Obama won Florida by less than 3 percentage points in 2008 after mounting the largest statewide campaign operation ever seen here. The effort promises to be even bigger in 2012, but Republicans are banking on a turnout operation more like George W. Bush’s formidable 2004 campaign than McCain’s. The latest Florida polls show a dead heat, and both sides understand that if Romney loses Florida it’s next to impossible for him to win the White House.

Despite the reality that Florida is not mandatory for an Obama re-election, his campaign is unloading on the state with both barrels:

For 10 months, President Barack Obama has been steadily building a voter mobilization army here and now has about 100 paid staffers, 27 field offices and thousands of volunteers working almost every day to deliver Florida’s 29 electoral votes. A click on Romney’s Florida campaign website Thursday found no upcoming events in the state, while Obama’s site showed 194 events within 40 miles of downtown Tampa.

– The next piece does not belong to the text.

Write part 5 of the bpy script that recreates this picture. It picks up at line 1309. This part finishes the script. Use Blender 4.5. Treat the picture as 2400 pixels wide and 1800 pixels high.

A rather daunting operation for a candidate who until recently had little more than a skeleton operation.  But “optimism abounds among Republicans across Florida”:

Veteran activists see the start of a Florida campaign operation far more robust than John McCain’s anemic effort four years ago, and they see a Republican electorate fired up to defeat Obama. “The difference between 2008 with (John) McCain and 2012 — I could cry with relief. The people running the Florida campaign today are professional, they’re sharp, they’re disciplined. It’s like we have grownups in the room, people who know what they’re doing and lots of enthusiasm from volunteers.”